Life in the Australian outback is easier shared with friends

Aug 09, 2017

The summer of 1978… Sybil lives in the harsh centre of the Northern Territory where the weather can be trying for anyone and there’s not much of anything to keep a body entertained.  Between keeping the books, running the household and making sure a hot meal is served up on the table for her hard-working farmer husband at the end of another long day, Sybil doesn’t find much time for anything else. Life as a country matriarch is not for the fainthearted.

A lovingly-cared-for house garden is her main form of solace to break up the loneliness and hardships that come from living so far from anyone and she labours hard and long to ensure her beloved plants survive through another dry season. Gardening has been her refuge when the going gets tough.

Sybil’s other passion is reading, although there’s not much time for those sorts of simple pleasures out here in the back o’ beyond. That is until she has an idea…

Sallyanne is the mother of three small children and hails from Katherine — a Northern Territory town smack bang in the middle of the red outback. Mick, her husband, is a loud-mouthed drunk with a short temper.  Like Sybil, Sallyanne is an avid reader with books being her favourite escape from this dry dusty town she calls home — and life with Mick. It’s not surprising when these two meet at a local CWA meeting they form an instant rapport.
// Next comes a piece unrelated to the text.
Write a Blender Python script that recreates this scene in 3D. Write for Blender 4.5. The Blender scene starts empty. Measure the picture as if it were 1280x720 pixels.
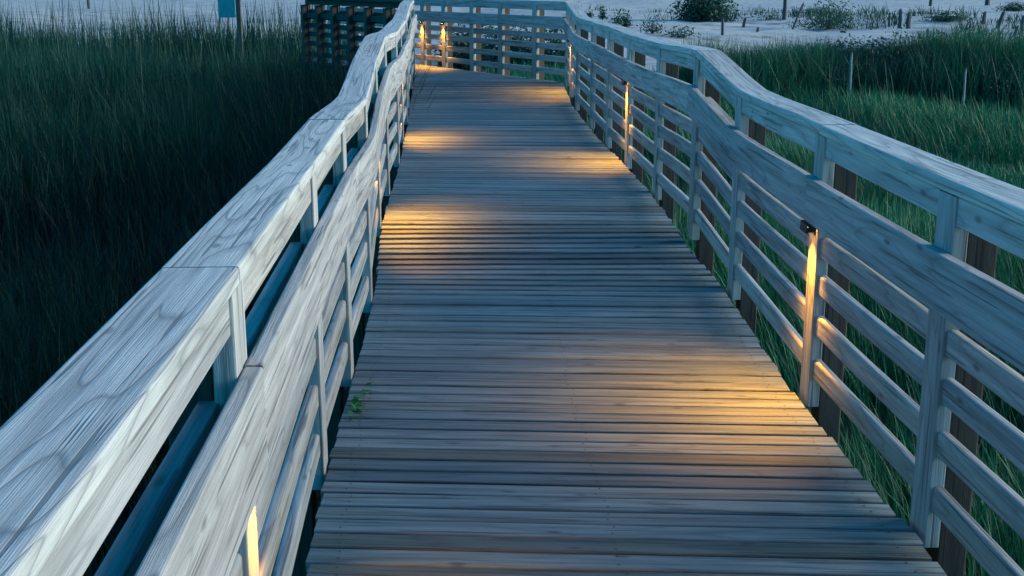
import bpy, math, random
import numpy as np
from mathutils import Vector

SC = bpy.context.scene
COL = SC.collection
random.seed(7)
RNG = np.random.default_rng(11)
R = math.radians

# ------------------------------------------------------------------ camera
F_PX, Y_H, EYE = 1500.0, -22.0, 1.65
PITCH = math.atan((360 - Y_H) / F_PX)
cam_d = bpy.data.cameras.new("camera")
cam = bpy.data.objects.new("camera", cam_d)
COL.objects.link(cam)
cam.location = (0, 0, EYE)
cam.rotation_euler = (math.pi / 2 - PITCH, 0, 0)
cam_d.sensor_width = 36
cam_d.lens = F_PX / 1280 * 36
cam_d.clip_start = 0.05
cam_d.clip_end = 3000
SC.camera = cam

# ------------------------------------------------------------------ dusk light
SUN_EL, SUN_AZ = R(18), R(84)          # azimuth from +Y towards +X
world = bpy.data.worlds.new("World")
SC.world = world
world.use_nodes = True
wn = world.node_tree.nodes
wl = world.node_tree.links
wn.clear()
sky = wn.new("ShaderNodeTexSky")
sky.sky_type = 'NISHITA'
sky.sun_disc = False
sky.sun_elevation = SUN_EL
sky.sun_rotation = SUN_AZ
sky.ozone_density = 4.0
sky.dust_density = 0.3
tint = wn.new("ShaderNodeMix")
tint.data_type = 'RGBA'
tint.blend_type = 'MULTIPLY'
tint.inputs[0].default_value = 1.0
tint.inputs[7].default_value = (0.045, 1.06, 1.36, 1)
bg = wn.new("ShaderNodeBackground")
bg.inputs[1].default_value = 0.082
wo = wn.new("ShaderNodeOutputWorld")
wl.new(sky.outputs[0], tint.inputs[6])
wl.new(tint.outputs[2], bg.inputs[0])
wl.new(bg.outputs[0], wo.inputs[0])

sun_d = bpy.data.lights.new("sun", 'SUN')
sun_d.energy = 2.1
sun_d.angle = R(40)
sun_d.color = (1.0, 0.925, 0.78)
sun = bpy.data.objects.new("sun", sun_d)
COL.objects.link(sun)
sdir = Vector((math.sin(SUN_AZ) * math.cos(SUN_EL), math.cos(SUN_AZ) * math.cos(SUN_EL), math.sin(SUN_EL)))
sun.rotation_euler = sdir.to_track_quat('Z', 'Y').to_euler()
sun.location = (20, 0, 20)

SC.view_settings.view_transform = 'Standard'
SC.view_settings.look = 'None'
SC.view_settings.exposure = 1.62
SC.view_settings.gamma = 1.0
SC.view_settings.use_curve_mapping = False


# ------------------------------------------------------------------ helpers
def tag(o, label=None, cat=None, group=None, kind=None):
    if label: o["label"] = label
    if cat: o["category"] = cat
    if group: o["group"] = group
    if kind: o["kind"] = kind
    return o


def empty(name, loc=(0, 0, 0), rz=0.0):
    o = bpy.data.objects.new(name, None)
    o.empty_display_size = 0.1
    o.location = loc
    o.rotation_euler = (0, 0, rz)
    COL.objects.link(o)
    return o


class MB:
    """collects verts / faces / grain coordinates / a random value per plank into ONE mesh"""
    def __init__(self):
        self.v, self.f, self.g, self.t = [], [], [], []

    def add(self, verts, faces, grain=None, t=0.5):
        b = len(self.v)
        self.v += [tuple(p) for p in verts]
        self.f += [tuple(i + b for i in q) for q in faces]
        self.g += [tuple(p) for p in (grain if grain is not None else verts)]
        self.t += [t] * len(verts)

    def build(self, name, mat, parent=None, smooth=False):
        me = bpy.data.meshes.new(name)
        me.from_pydata(self.v, [], self.f)
        a = me.attributes.new("grain", 'FLOAT_VECTOR', 'POINT')
        a.data.foreach_set("vector", np.array(self.g, np.float32).ravel())
        a = me.attributes.new("tint", 'FLOAT', 'POINT')
        a.data.foreach_set("value", np.array(self.t, np.float32))
        if smooth:
            me.polygons.foreach_set("use_smooth", [True] * len(me.polygons))
        me.materials.append(mat)
        me.validate()
        me.update()
        o = bpy.data.objects.new(name, me)
        COL.objects.link(o)
        if parent: o.parent = parent
        return o


def section(o0, o1, z0, z1, b, segs=2):
    """rounded rectangle in (o, z), counter-clockwise"""
    pts = []
    for cx, cz, a0 in ((o1 - b, z0 + b, -90), (o1 - b, z1 - b, 0), (o0 + b, z1 - b, 90), (o0 + b, z0 + b, 180)):
        for k in range(segs + 1):
            a = R(a0 + 90 * k / segs)
            pts.append((cx + b * math.cos(a), cz + b * math.sin(a)))
    return pts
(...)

Kate is an English rose – or she used to be until migrating to Australia after falling madly in love with Ben. He could easily be mistaken for Adonis with his thick thatch of dark hair and sculptured body. Ben helps to run Fairvale for his parents, Sybil and Joe. Since arriving, Kate’s skin has become so dry she feels like it’s clogged with the dirt that seeps into every pore. The best part of this new life is seeing the way Ben looks at her at the end of another hard day’s work and it soon blows all those other frustrations away. She’s desperate to have a baby but helping Ruby in the camp kitchen provides a way to fill some of the lonely hours out here in The Never Never.

Della is a Texas gal who loves horses — well most of them unless it’s Arthur, a cantankerous old part-Clydesdale she’s been assigned to ride at Ghost River Station, the cattle property where she works as a station hand. After meeting a good-looking fella at Fairvale, Australia isn’t such a bad place to call home.

Then there’s Rita, Sybil’s best friend and a hardworking nurse with the Royal Flying Doctor Service.  She wings her way around the outback in a single engine contraption with a team of dedicated professionals. The women first met in Sydney, over the cot of a premature baby who sadly didn’t make it thirty years earlier. They clicked instantly and friendship was their greatest lifeline in the harshness of outback life.

Sybil sees a need for women living in this vast area to have a reason to get together and so she holds The Inaugural Meeting of the Fairvale Ladies Book Club inviting the other four to join her over what they have most in common. The first book of choice is the one currently selling like hot cakes — Colleen McCulloch’s thick tome ‘The Thorn Birds’. After all, who else can relate to Meggie and Fi, a mother and daughter duo living on a massive sheep station in the middle of the Aussie outback, more than these five?

Fairvale may be a working cattle property but it also has a town feel with all the happenings and goings on of its many inhabitants as time passes on.

The writing is fluid and easy to absorb, especially the variety of relationships throughout the storyline and their subsequent dramas and triumphs. Sophie Green’s beautiful mingling of the book club members’ lives down through the years is a testament to her clever storytelling ways. Fairvale is far more than a story about a book club, though that is the perfect vehicle to bring these various characters together. She provides vivid descriptions of both the triumphs and hardships of life in the outback so readers can empathise with all the joys and heartaches experienced by each one.

I thoroughly enjoyed this delightful novel and am happy to recommend it and look forward to reading her next paper baby.